La bêtise est la maîtresse de ce monde, la mère de toutes les catastrophes, les guerres, le totalitarisme, les génocides. Elle est l’autre face de la méchanceté, ce fléau suprême. Elle commence dans notre vie quotidienne, fermente, envahit tout. Quand j’allume mon poste de télévision ou ma radio, je suis comme terrassée par la bêtise, assommé, groggy dans mon fauteuil. Bien sûr que ce que j’écris est prétentieux, mais je l’assume, et alors? Six conseils toutefois, pour lui résister, s’engager dans la résistance contre la bêtise:
- Rejeter affligeante idolâtrie qu’on nous assène, les cultes de la personnalité, le matraquage autour de quelques personnages, clans ou familles, supposés sauveurs, leurs conflits, leurs bons mots et leurs disputes. C’est grotesque. Les héros n’existent que dans l’histoire, après coup, ceux qui ont accompli un exploit avéré pour leur pays. Idolâtrer un personnage, une famille ou un clan, mis en avant par la magie des médias, est un signe express de soumission. Les jeux de boucs- émissaires, de lynchage médiatique, les polémiques sur les personnes, procèdent de la même crétinerie inversée.
- Refuser la vision strictement franchouillarde et cocardière: la France fait partie de la planète, elle n’est pas isolée, tout ce qui s’y passe trouve une explication ou une influence au dehors. On ne peut absolument rien comprendre à la France, aux phénomènes qui y surviennent, aux événements qui s’y déroulent, si l’on ne s’intéresse pas tout autant à ce qui se passe en Europe et dans le monde.
- Se garder de tout esprit de table rase. En permanence, l’immédiat nous asphyxie, nous manipule. Le message suprême de notre époque: il n’y avait rien auparavant. On repart à zéro! Les bilans, les saloperies du passé, les échecs comme les réussites: oubliées, enfouies, à la trappe… C’est pourquoi tous les pouvoirs s’acharnent depuis des décennies à réduire la place de l’histoire dans l’éducation. La résistance commence par la curiosité historique, pas forcément la connaissance, mais l’intérêt, l’envie de la découverte…
- Ne pas surestimer la politique. Il n’est pas de slogan plus imbécile que le soixante-huitard « tout est politique » qui a empoisonné notre jeunesse. Non, tout n’est pas politique justement, le bonheur de vivre, de lire un bon livre, de s’occuper de ses enfants, de marcher seul dans la forêt ou sur la plage, d’écouter un morceau de Chopin, de faire du sport, de prier si on a une religion, cela n’a rien de politique et ne concerne que le jardin secret, la vie privée de chacun.

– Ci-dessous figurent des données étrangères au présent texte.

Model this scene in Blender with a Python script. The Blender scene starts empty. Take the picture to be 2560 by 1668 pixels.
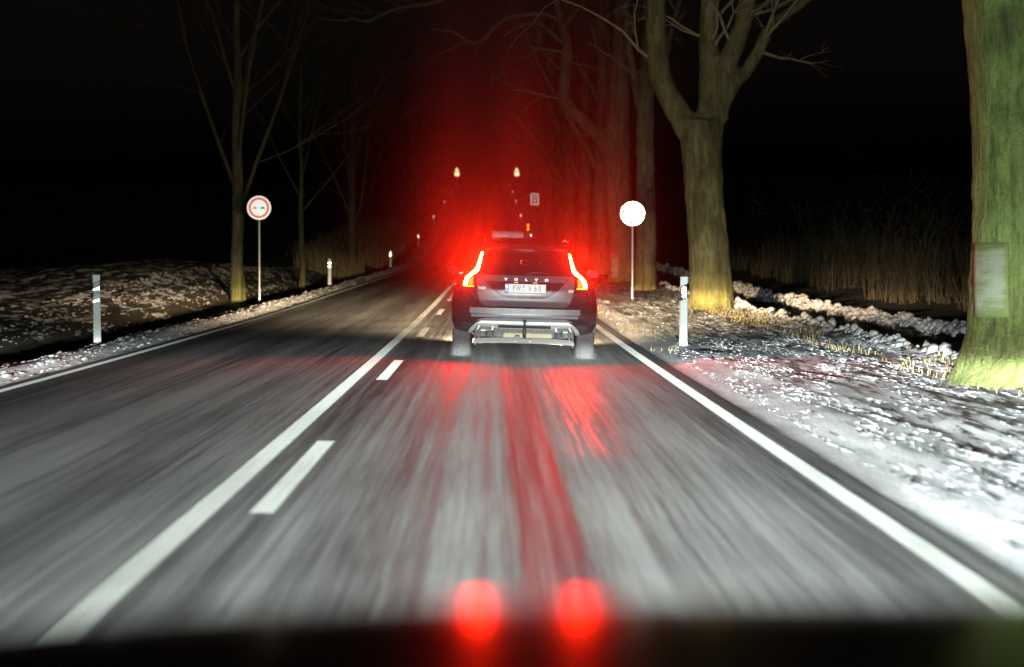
import bpy, bmesh, math, random
import numpy as np
from mathutils import Vector, Matrix

S = bpy.context.scene
R = math.radians
col = S.collection

# ------------------------------------------------------------------ camera
cam_d = bpy.data.cameras.new("camera")
cam = bpy.data.objects.new("camera", cam_d)
col.objects.link(cam)
CZ = 1.244
cam.location = (0, 0, CZ)
cam.rotation_euler = (R(90 - 1.974), 0, R(-0.507))
cam_d.sensor_width = 36
cam_d.lens = 78.64
cam_d.clip_start = 0.05
cam_d.clip_end = 3000
cam_d.dof.use_dof = True
cam_d.dof.focus_distance = 30.0
cam_d.dof.aperture_fstop = 2.0
S.camera = cam

# ------------------------------------------------------------------ night sky
w = bpy.data.worlds.new("World")
S.world = w
w.use_nodes = True
nt = w.node_tree
bg = nt.nodes["Background"]
sky = nt.nodes.new("ShaderNodeTexSky")
sky.sky_type = 'NISHITA'
sky.sun_disc = False
sky.sun_elevation = R(-1.5)
sky.sun_rotation = R(200)
hs = nt.nodes.new("ShaderNodeHueSaturation")
hs.inputs['Saturation'].default_value = 0.35
nt.links.new(sky.outputs[0], hs.inputs['Color'])
nt.links.new(hs.outputs[0], bg.inputs[0])
bg.inputs[1].default_value = 0.008

S.view_settings.view_transform = 'Standard'
S.view_settings.look = 'None'
S.view_settings.gamma = 1
S.view_settings.exposure = 0
S.view_settings.use_curve_mapping = False
S.render.engine = 'CYCLES'
cy = S.cycles
cy.use_light_tree = False
cy.use_denoising = True
cy.max_bounces = 6
cy.diffuse_bounces = 2
cy.glossy_bounces = 3
cy.transmission_bounces = 4
cy.volume_bounces = 0
cy.transparent_max_bounces = 8
cy.sample_clamp_indirect = 4
cy.sample_clamp_direct = 0
cy.caustics_reflective = False
cy.caustics_refractive = False
cy.volume_step_rate = 2.0
cy.volume_max_steps = 64

# headlamps: a headlamp's beam pattern is a function of the direction it is seen from
OWN_I, LEAD_I, TAIL_E = 2.6e4, 1.8e4, 1600.0
OWN_BEAM = [(-.2, .019), (-.1, .053), (-.065, .130), (-.045, .27), (-.034, .50), (-.028, .72), (-.0235, .50), (-.019, .14),
            (-.012, .075), (.01, .070), (.03, .045), (.06, .026), (.1, .020), (.2, .014)]
LEAD_BEAM = [(-.2, .018), (-.1, .05), (-.06, .14), (-.035, .40), (-.02, .75), (-.012, .50), (-.005, .20),
             (.004, .15), (.014, .065), (.03, .040), (.08, .018), (.2, .008)]


def headlamp(name, loc, power, colr, beam, side_l, side_r, width, parent=None):
    L = bpy.data.lights.new(name, 'POINT')
    L.energy = power * 4 * math.pi
    L.color = colr
    L.shadow_soft_size = 0.06
    L.use_nodes = True
    t = L.node_tree
    em = [n for n in t.nodes if n.type == 'EMISSION'][0]
    geo = t.nodes.new("ShaderNodeNewGeometry")
    sep = t.nodes.new("ShaderNodeSeparateXYZ")
    t.links.new(geo.outputs['Incoming'], sep.inputs[0])

    def M(op, a, b=None, c=None):
        n = t.nodes.new("ShaderNodeMath")
        n.operation = op
        for i, v in enumerate((a, b, c)):
            if v is None:
                continue
            if isinstance(v, (int, float)):
                n.inputs[i].default_value = v
            else:
                t.links.new(v, n.inputs[i])
        return n.outputs[0]
    SG = LAMP_SIGN
    dy = M('MULTIPLY', sep.outputs[1], SG)
    dx = M('MULTIPLY', sep.outputs[0], SG)
    dz = M('MULTIPLY', sep.outputs[2], SG)
    hor = M('SQRT', M('ADD', M('MULTIPLY', dx, dx), M('MULTIPLY', dy, dy)))
    e = M('DIVIDE', dz, M('MAXIMUM', hor, 0.01))
    mr = t.nodes.new("ShaderNodeMapRange")
    mr.inputs['From Min'].default_value = -.2
    mr.inputs['From Max'].default_value = .2
    t.links.new(e, mr.inputs['Value'])
    cr = t.nodes.new("ShaderNodeValToRGB")
    cr.color_ramp.interpolation = 'EASE'
    els = cr.color_ramp.elements
    while len(els) > 2:
        els.remove(els[-1])
    els[0].position = 0
    els[1].position = 1
    for i, (x, v) in enumerate(beam):
        p = (x + .2) / .4
        if i == 0:
            k = els[0]
        elif i == len(beam) - 1:
            k = els[len(els) - 1]
        else:
            k = els.new(p)
        k.color = (v, v, v, 1)
    t.links.new(mr.outputs[0], cr.inputs[0])
    az = M('DIVIDE', dx, M('MAXIMUM', dy, 0.02))
    a2 = M('DIVIDE', az, width)
    a2 = M('MULTIPLY', a2, a2)
    fall = M('DIVIDE', 1.0, M('ADD', 1.0, M('MULTIPLY', a2, a2)))
    sl = M('ADD', side_l, M('MULTIPLY', side_r - side_l,
           M('SMOOTH_MIN', M('MAXIMUM', M('ADD', M('MULTIPLY', az, 6.0), .9), 0.0), 1.0, .05)))
    front = M('GREATER_THAN', dy, 0.03)
    f = M('MULTIPLY', M('MULTIPLY', cr.outputs[0], fall), M('MULTIPLY', sl, front))
    t.links.new(f, em.inputs['Strength'])
    o = bpy.data.objects.new(name, L)
    col.objects.link(o)
    o.location = loc
    if parent:
        o.parent = parent
    return o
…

- Rester lucide sur le pouvoir. Il est totalement absurde d’imaginer que les gouvernements, les dirigeants politiques peuvent accomplir des miracles. La monde est dirigé par de puissants courants économiques, démographiques, idéologiques, qui échappent à la logique humaine, entraînent tout sur leur passage et s’affrontent de temps en temps. La marge d’action des gouvernements sur ces phénomènes est minime, elle joue sur 10 à 20% du réel grand maximum. On peut tenter de les apprivoiser, les canaliser, les orienter mais vouloir lutter de face contre eux conduit toujours au désastre.
- L’élitisme, la croyance dans l’intelligence supérieure de quelques-uns est enfin la bêtise la plus monstrueuse de toutes. Les grands esprits ne cessent de se tromper, de dire n’importe quoi. Les génies, les surdoués, les stratèges finissent toujours dans le fossé. Je me souviens de ce grand savant, X, ENA, homme politique, écrivain, intellectuel parmi les plus célèbres, qui m’affirmait, fin 2011: « je n’ai strictement aucun doute, Sarkozy sera réélu dans 6 mois » (sic). L’intelligence est partout, insaisissable, fuyante, libre de toute attache, dans la passion, la curiosité, le travail manuel et artistique ou la sociabilité, la compréhension des autres, autant que dans les exercices intellectuels. Celui qui prétend la tenir, se pense supérieur aux autres, est forcément le premier des imbéciles.